Com o FBI em cena, as investigações tornam-se mais rigorosas e técnicas, pois um agente especialista em crimes de ameaça cibernética utiliza todo o aparato de comunicação a que tem acesso para tentar descobrir a origem das mensagens e, assim, chegar ao criminoso.
Não darei spoiler, mas é no terço final do documentário que entra a parte mais chocante, o clímax do espanto, quando, com o uso de câmeras corporais e um mandado de apreensão de equipamentos, acompanhamos os agentes do FBI com a polícia indo até a residência da pessoa responsável pelas mensagens, já com nome e endereço do grande culpado.

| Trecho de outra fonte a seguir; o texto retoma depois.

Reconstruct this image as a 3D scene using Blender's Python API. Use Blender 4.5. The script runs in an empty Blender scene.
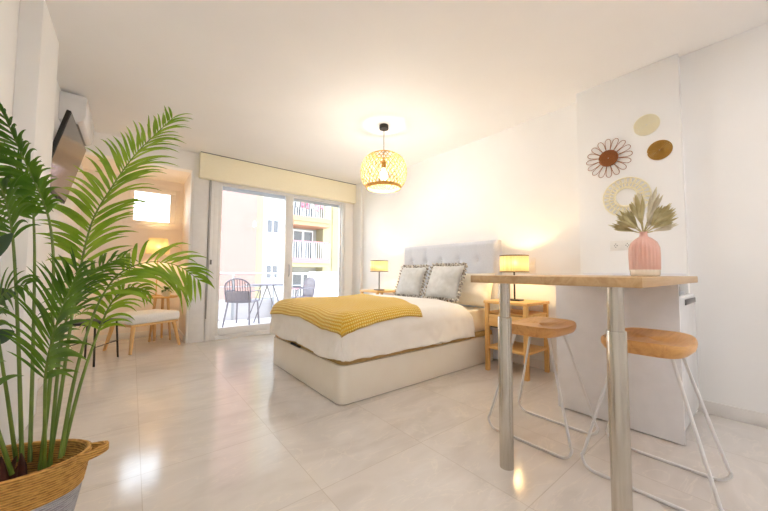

A reviravolta é mostrada sem cortes. Com as câmeras corporais, vemos perplexos a confissão da pessoa, sem atrelar as motivações no início. Para tornar o documentário ainda mais espantoso, percebemos que, depois dessa revelação, outras reviravoltas vão ocorrendo — tudo tão fora de propósito que parece inacreditável.
O documentário registra o absurdo de ter sido catalogado um calhamaço de mais de mil páginas com todas as mensagens enviadas a Lauryn e Owen em quase dois anos. Foi com esse documento em mãos, revisando cada mensagem uma a uma, que se verificaram pistas que levaram ao responsável.
Logo após a revelação, somos conduzidos ao confronto entre os envolvidos, à perplexidade da cidade e ao julgamento. É impossível não se sentir revoltado com todo odesenrolar e a conclusão do assédio cibernético. Para piorar, ao verificarmos as motivações — que nunca ficam claras —, tornam-se óbvias algumas teorias, entre elas até mesmo a de pedofilia.
Não deixe que ninguém lhe conte ou revele detalhes sobre a pessoa responsável por quase destruir a paz de uma pequena cidade e por tentar conduzir dois adolescentes à morte, adolescentes que jamais compreenderão as razões dessa mesma pessoa.
“Número Desconhecido: Catfishing na Escola” é atualmente o documentário mais assistido da Netflix e vem provocando discussões nas redes sociais, com muita gente relatando ter ficado chocada com a revelação.